Thanks to some hard cash from Lotterywest and the Council, we were able to commission a brilliant design agency who have taken my text and pics and turned them into something really stunning. 

Here is a sneak preview of the cover.

I'm looking forward to it being finished and getting my life back.  I'm also nervous about how it will go down, no doubt there will be something in there somewhere that someone does not like (I'm not very good at taking criticism).   It's also given me a real appreciation of social history, and I just love all those stories of everyday domestic life, the bread and butter of all our pasts.   Hmm,  maybe there might be another book brewing in there somewhere...

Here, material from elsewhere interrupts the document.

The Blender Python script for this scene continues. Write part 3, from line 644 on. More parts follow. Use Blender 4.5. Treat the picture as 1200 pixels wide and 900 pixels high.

The world does not need more bad pots

For the past two years I've been dabbling in a bit of pottery, I may have mentioned it.  Starting out with a beginners class at Perth Studio Potters, I've now nearly finished a semester of Cermaics at TAFE.   It is quite different at TAFE, all about the skill and art in pottery, rather than the craft.  Oh yes, there is a difference.

I've made lots of really bad pots.  But this is not one of them.  This one was charmed from the moment it centred on the wheel like a breeze, to when it came out of the kiln from it's glaze firing.

I won't bother putting up any pictures of the dud pots.   As the wonderful Bela tells us constantly at TAFE, the world does not need more bad pots.

This week I had to buy a wedding present for some girls who are tieing the knot.  Perth Potters have a great gallery open on Saturday mornings where you can buy amazing pieces for snip made by people with far more experience, skill and creativity than I will ever have.

They gave me a copy of this when I was there and I've been enjoying living the history of ceramics in our little town.  For over 50 years a group of passionate and dedicated ladies (mostly ladies) have kept the craft alive in Perth.

It is full of lots of shots like this, god bless.   Another collared shirt on fetching jumper, you might remember the look, from the eighties.  I know I do, I had plenty of both.

Going back a bit further to the sixties, look at the ladies down on their hands and knees laying crazy paving out the back of the studio, no old jeans for these dames!

By loveliest of all are the stories of passion and pleasure gained from the process of mastering a craft, and constantly adding to the skills and ideas that take a lifetime to gather to be a truly great potter.   I hope I'm still throwing pots when I'm in my eighties.  Now that's something to aspire to.


The delicate topic of toilets

The builder has insisted that this week, before the slab is laid for the extension I must go immediately to the plumbing merchant and select all sanitary ware and bathroom fittings.  Whooaa there, but I want to dither endlessly over such things, why so soon?   Apparently plumber needs to know such things yesterday, search me.

So we go for a romantic outing to the plumbing merchant in an outer suburban semi-industrial part of town (builder's guys, major discount, which we like) to choose taps, showers and .... lavatories.  When I suggested to the sales guy that we look at lavatories, he said 'you mean toilets?' which immediately got my English snob husband on edge.

Having a brief discussion before we leave home it is agreed that the loo we've put in the studio has a major design fault.  Whilst it may be groovy and sleek, the inside of it has a large flat area with the water sitting in a small recess at the back.  How to put this issue delicately?  Well, not how my husband explained it, that using it was like having a shit on a dinner plate that you had to scrape into the hole.  I don't know who was more embarrassed: me or the Ygen salesman, but he kind of got it right.  

(The builder explained to us later that due to toilets now using less water, the design of them has had to change so that the water area must be smaller to allow for the reduced amount of water to have enough whoosh to adequately deal with the, ehem, contents.)

My bug bear with modern toilets is that they are not very comfortable to sit on.  True I have got a bony arse, but I find toilets today feel like they have no seat at all and you are actually sitting on the rim, as opposed to the nice old big flat bakerlite seats that you could settle down on for a nice long magazine article, or two.   When I explored this topic with the Ygen and suggested he might like to sit on the toilet and see what I mean, he got very embarrassed, but did it anyway. 

Sorry, but if you are in the game of selling dunnies, you've surely got to be get over being embarrassed about what they are actually for, non?

Anyway, we finally found a lavvie that had a more central larger water hole, but I compromised on the uncomfortable seat. 

Since when have I had time to read a magazine on the kazi in the last ten years anyway?